«Era aterrador, pero solo quería escapar. Estos policías me daban una mala sensación», contó en una entrevista al portal ‘Global Post’ Eusebio, un estudiante de 19 años de la universidad rural para maestros en Tixtla, situada en el estado mexicano de Guerrero.
Eusebio es un apodo. El estudiante pidió no revelar su nombre verdadero ya que teme repercusiones de lo que él mismo llama una red corrupta de policías y narcotraficantes.
El 26 de septiembre, sobre las seis de la tarde, junto con otros 120 estudiantes Eusebio salió de su universidad para dirigirse a Iguala, que está a una hora en coche. Una vez allí, se dirigieron a la estación de autobuses y se fugaron con tres vehículos que querían utilizar para el transporte a los colegios y la marcha en la ciudad de México el 2 de octubre para conmemorar la masacre estudiantil de 1968. La práctica de coger autobuses comerciales sin permiso para las marchas con su posterior devolución a los propietarios se suele tolerar en gran parte.

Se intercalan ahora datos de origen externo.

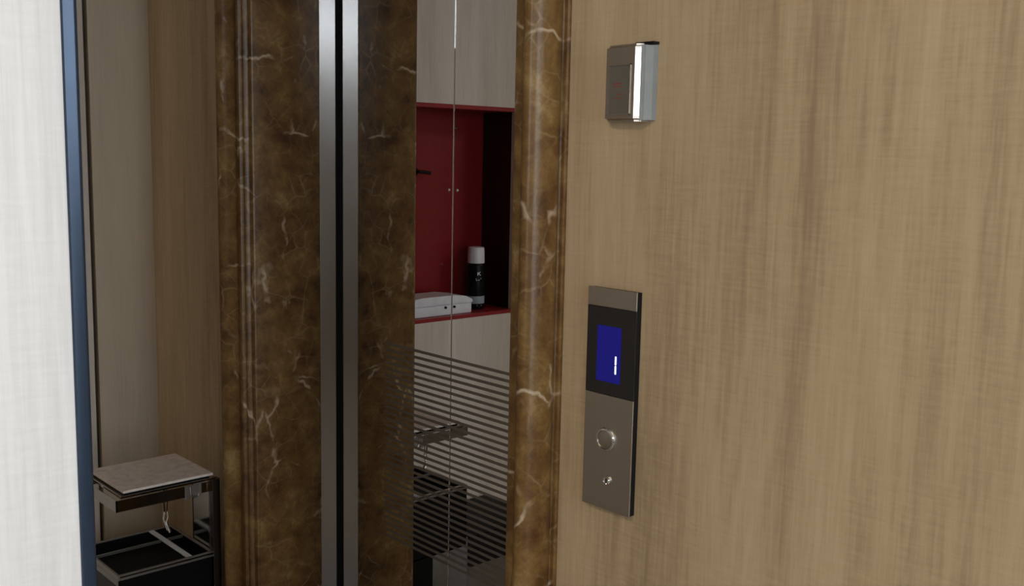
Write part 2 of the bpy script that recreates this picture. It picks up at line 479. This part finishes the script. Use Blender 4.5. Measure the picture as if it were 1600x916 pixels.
root = thing('trim_3', 'brushed stainless steel inner lining strip between the brown marble and the mirror doors', 'door frame',
             (CX, 1.24, 0), 'structure')
for s in (-1, 1):
    b = B()
    xa, xb = sorted((CX+s*HALF, CX+s*(HALF+0.012)))
    box(b, xa, xb, 1.2282, 1.2693, 0, 2.15, 0.0006)
    part('jamb_strip', b, 'steel', root)
    xa, xb = sorted((CX+s*(HALF-0.0002), CX+s*(HALF+0.012)))
    b = B(); box(b, xa, xb, 1.2694, 1.2786, 0.006, 2.15); part('gap_shade_strip', b, 'blackmatte', root)  # black strip stands in for the shaded open gap beside the doors
b = B(); box(b, CX-HALF, CX+HALF, 1.2282, 1.2693, 2.15, 2.162)
part('head_strip', b, 'steel', root)

# two centre-opening mirror doors
for k, s in enumerate((-1, 1)):
    xa, xb = sorted((CX+s*0.0008, CX+s*0.56))
    b = B(); box(b, xa, xb, DOOR_Y, DOOR_Y+0.03, 0.006, 2.2, 0.0012, 2)
    me = obj('door_%d' % (k+1), b, 'mirror')
    tag(me, ('left mirror-polished elevator door leaf with etched stripes, next to the steel lining strip',
             'right mirror-polished elevator door leaf with etched stripes, reflecting the spray can')[k], 'elevator door', kind='structure')
    b = B(); lathe(b, [(0.0022, DOOR_Y-0.0016), (0.0030, DOOR_Y-0.0010), (0.0030, DOOR_Y)], 16, 'y', (CX+s*0.0128, 0, 1.378))
    o = obj('screw', b, 'chrome', me, True)
b = B(); box(b, CX-0.62, CX+0.62, 1.228, 1.40, -0.002, 0.005)
tag(obj('trim_4', b, 'dull'), 'steel door sill along the foot of the elevator doors', 'sill', kind='structure')

# ------------------------------------------------------------------ tall cabinet on the left wall
Y0, Y1, NZ0, NZ1 = 0.185, 0.930, 0.917, 1.602
NB = -2.690
root = thing('tall_cabinet', 'tall pale wood cabinet with an open red niche, seen in the mirror doors', 'cabinet', (-2.66, (Y0+Y1)/2, 0))
N0, N1 = 0.222, 0.835
b = B()
box(b, -2.855, -2.545, Y0, Y0+0.018, 0, CEIL-0.01); box(b, -2.855, -2.545, Y1-0.018, Y1, 0, CEIL-0.01)
box(b, -2.855, -2.845, Y0+0.018, Y1-0.018, 0, CEIL-0.01)
box(b, -2.845, -2.545, Y0+0.018, Y1-0.018, 0, 0.018)
part('carcass', b, 'pale', root)
b = B(); box(b, -2.544, LEFT_X, Y0, Y1, NZ1, CEIL-0.012, 0.0008); part('upper_door', b, 'pale', root)
b = B(); box(b, -2.544, LEFT_X, Y0, Y1, 0.06, NZ0, 0.0008); part('lower_door', b, 'pale', root)
b = B(); box(b, -2.600, -2.556, Y0+0.02, Y1-0.02, 0.0, 0.058); part('plinth', b, 'blackmatte', root)
for y0, y1 in ((Y0, N0), (N1, Y1)):
    b = B(); box(b, -2.545, LEFT_X, y0, y1, NZ0, NZ1); part('stile', b, 'pale', root)
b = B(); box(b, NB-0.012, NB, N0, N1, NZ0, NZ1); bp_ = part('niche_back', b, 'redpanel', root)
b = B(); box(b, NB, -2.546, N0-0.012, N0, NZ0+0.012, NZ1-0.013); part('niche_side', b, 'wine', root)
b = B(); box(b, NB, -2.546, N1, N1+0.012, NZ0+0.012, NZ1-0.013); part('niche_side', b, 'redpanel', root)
b = B(); box(b, NB, LEFT_X, N0, N1, NZ1-0.013, NZ1, 0.0005); part('niche_top', b, 'rededge', root)
b = B(); box(b, NB, LEFT_X+0.001, N0, N1, NZ0, NZ0+0.012, 0.0005); part('niche_shelf', b, 'rededge', root)
for y, z in ((0.398, 1.077), (0.344, 1.534)):
    b = B(); lathe(b, [(0.004, NB), (0.004, NB+0.002), (0.002, NB+0.004)], 14, 'x', (0, y, z)); part('screw_cap', b, 'dull', bp_, True)
b = B()
lathe(b, [(0.012, NB), (0.012, NB+0.006)], 18, 'x', (0, 0.515, 1.388))
tube(b, [(NB+0.004, 0.515, 1.388), (NB+0.028, 0.515, 1.388), (NB+0.030, 0.500, 1.387), (NB+0.030, 0.474, 1.384)], 0.0055, 10)
part('hook', b, 'blackmatte', bp_, True)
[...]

Eusebio iba en uno de estos autobuses cuando, sobre las 9 de la mañana, el camino fue bloqueado por un coche policía. Los estudiantes salieron corriendo del autobús para intentar hacer que la Policía se moviera. Según los testigos, los agentes de seguridad empezaron a disparar a los estudiantes enseguida.

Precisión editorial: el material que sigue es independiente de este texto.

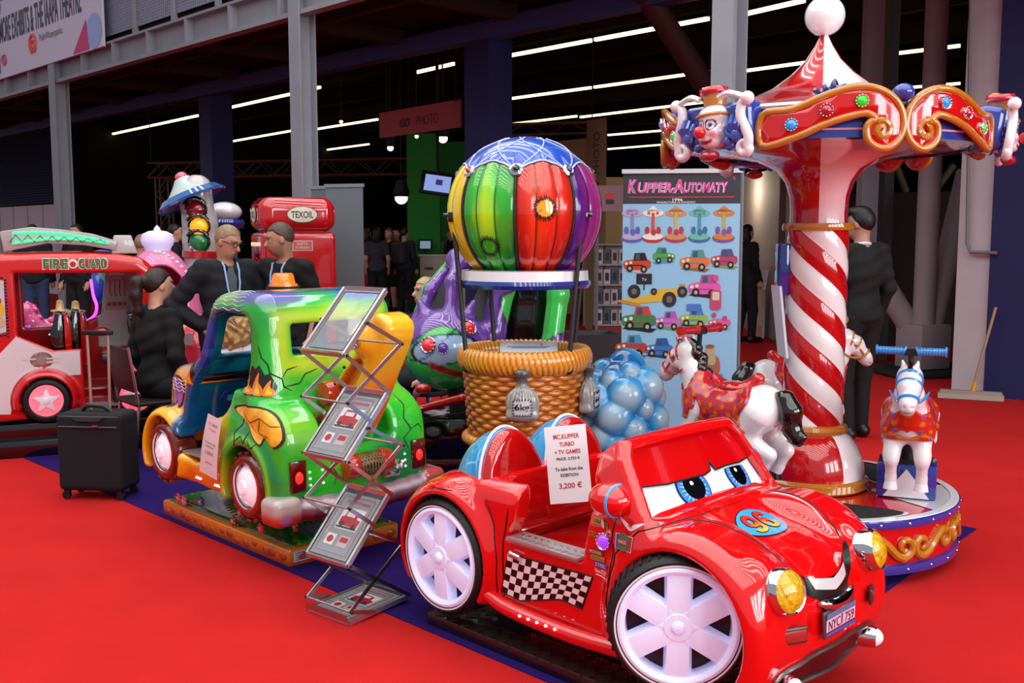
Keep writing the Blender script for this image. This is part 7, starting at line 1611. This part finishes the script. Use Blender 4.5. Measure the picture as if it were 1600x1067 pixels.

Pensaban que solo los iban a arrestar, pero les esperaba algo diferente.
«El tiroteo duró mucho tiempo. Llegaban más policías y nos disparaban. Me tumbé en la parte de atrás del autobús. Algunos respondían tirando piedras. ¿Pero de qué sirven piedras contra pistolas? Ninguno de nosotros estaba armado.»
Finalmente, uno de los estudiantes fue matado a tiros, otros estaban heridos. El tiroteo paró y llegaron ambulancias para llevarse a los heridos. También llegaron unos periodistas locales y los estudiantes empezaron a contarles lo sucedido.

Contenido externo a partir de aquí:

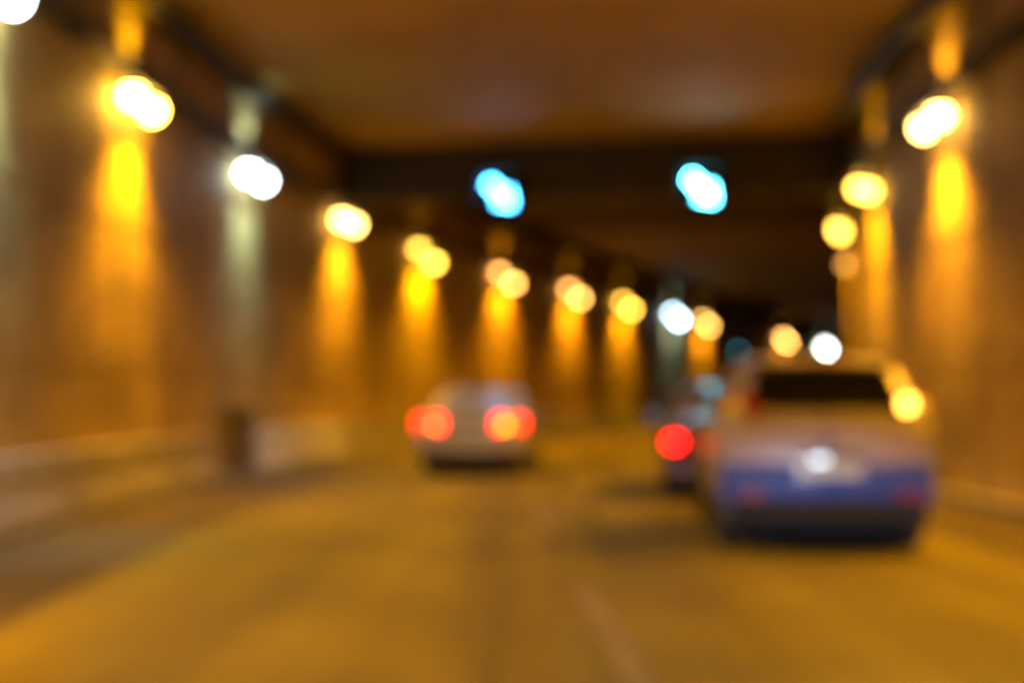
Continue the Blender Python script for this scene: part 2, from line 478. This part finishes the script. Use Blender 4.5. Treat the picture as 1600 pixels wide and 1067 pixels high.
# small teal lit exit lamp far away on the outer wall
def exit_lamp(s):
    x, y, t = frame(s)
    r = empty('exit_lamp', P(s, -HW, 3.35), math.atan2(-math.cos(t), -math.sin(t)), 'small teal lit exit lamp far off on the wall, left of the silver car', 'exit sign')
    bm = bmesh.new(); box(bm, (0, .09, .2), (.9, .18, .5), .02); build('case', bm, M['dark_steel'], r)
    bm = bmesh.new(); box(bm, (0, .19, .2), (.82, .02, .42), .004); build('lit_panel', bm, M['exit'], r)
exit_lamp(76.0)

# ------------------------------------------------------------------ gantry across the ceiling and the two lane signals
GS = 28.6
def gantry():
    x, y, t = frame(GS)
    r = empty('overhead_gantry', P(GS, 0, 5.27), -t, 'dark steel gantry beam crossing under the ceiling, carrying two signals', 'gantry')
    bm = bmesh.new(); box(bm, (0, 0, .59), (10.38, .30, 1.06), .015); build('beam', bm, M['black_steel'], r)
    for z in (.03, 1.145):
        bm = bmesh.new(); box(bm, (0, 0, z), (10.38, .42, .05), .008); build('flange', bm, M['dark_steel'], r)
    me = None
    for k in range(14):
        if me is None:
            bm = bmesh.new(); box(bm, (0, -.17, .59), (.03, .06, 1.04)); o = build('stiffener', bm, M['dark_steel'], r); me = o.data
        else: o = link('stiffener', me, None, r)
        o.location = (-5.0 + k * .769, 0, 0)
    for sx in (-5.03, 5.03):
        bm = bmesh.new(); box(bm, (sx, 0, .585), (.32, .5, 1.12), .02); build('end_bracket', bm, M['dark_steel'], r)
gantry()

def signal(off, m, label, size=1.0):
    x, y, t = frame(GS)
    p = P(GS - .42, off, 5.33)
    r = empty('lane_signal', p, -t, label, 'traffic signal', 'lane signals under the gantry')
    bm = bmesh.new(); box(bm, (0, 0, 0), (.70, .22, .70), .03); build('housing', bm, M['black_steel'], r)
    bm = bmesh.new(); box(bm, (0, -.113, 0), (.64, .012, .64), .004); build('face_plate', bm, M['black_face'], r)
    bm = bmesh.new(); box(bm, (0, -.38, .34), (.72, .54, .02)); box(bm, (-.35, -.36, .06), (.02, .5, .54)); box(bm, (.35, -.36, .06), (.02, .5, .54)); build('visor', bm, M['black_face'], r)
    for sx in (-.28, .28):
        bm = bmesh.new(); tube(bm, (sx, .1, .2), (sx, .30, .2), .03); tube(bm, (sx, .1, -.02), (sx, .30, .1), .03); build('hanger', bm, M['dark_steel'], r)
    # lit arrow, its slant added to draw the camera-shake smear
    bm = bmesh.new()
    pts = [(-.07, .34), (.07, .34), (.07, -.06), (.20, -.06), (0, -.33), (-.20, -.06), (-.07, -.06)]
    a = math.radians(45)
    pts = [(size * (px * math.cos(a) - pz * math.sin(a)), size * (px * math.sin(a) + pz * math.cos(a))) for px, pz in pts]
    prism(bm, pts, -.135, -.118)
    build('lit_smear', bm, M[m], r)
signal(-1.72, 'signal_blue', 'blue lit lane signal with smear-shaped light over the left lane', 1.0)
signal(2.28, 'signal_cyan', 'brighter cyan lit lane signal with smear-shaped light over the right lane', 1.0)

# ------------------------------------------------------------------ cars
class Car:
    pass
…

No obstante, al poco tiempo llegaron más policías, acompañados de hombres vestidos de civil, que ahora se han identificado como miembros del grupo ‘Guerreros Unidos’. Dos estudiantes más fueron abatidos y varios otros resultaron heridos.
Durante el tiroteo, los policías agarraban a los estudiantes y los metían en los coches patrulleros. «Estaban pegando a los estudiantes. La gente tenía tanto miedo de que les dispararan que se rendían. Pensaban que solo los iban a arrestar. Pero les esperaba algo diferente», relata Eusebio.
«Los disparos llegaban de todas las direcciones y la Policía u hombres armados bloqueaban las salidas. Pero otro estudiante y yo conseguimos encontrar la salida a través de un callejón. Salimos corriendo a otra calle y allí había un hombre al lado de su casa. Al principio se mostró desconfiado, pero le explicamos que solo éramos estudiantes y nos dejó entrar en su casa. Nos quedamos allí hasta la mañana. Este hombre nos salvó», cuenta Eusebio.
Cuando los estudiantes volvieron a reunirse en Tixtla, descubrieron que 43 de sus compañeros habían desaparecido. El sábado, 28 cadáveres fueron recuperados de seis fosas clandestinas en las afueras de Iguala. Actualmente, se está comparando el ADN de estas víctimas con el de los familiares de los 43 estudiantes desaparecidos.
Eusebio opina que el derramamiento de sangre es el resultado de que las autoridades, represivas ya de por sí, trabajen con narcocárteles, y eso hace que la violencia aumente.
Varios policías locales y presuntos miembros del cártel fueron arrestados. El alcalde de Iguala se dio a la fuga. El lunes, el presidente mexicano Peña Nieto pidió una investigación meticulosa del incidente, que llamó «indignante, doloroso e inaceptable» y anunció que se castigará a todos los responsables.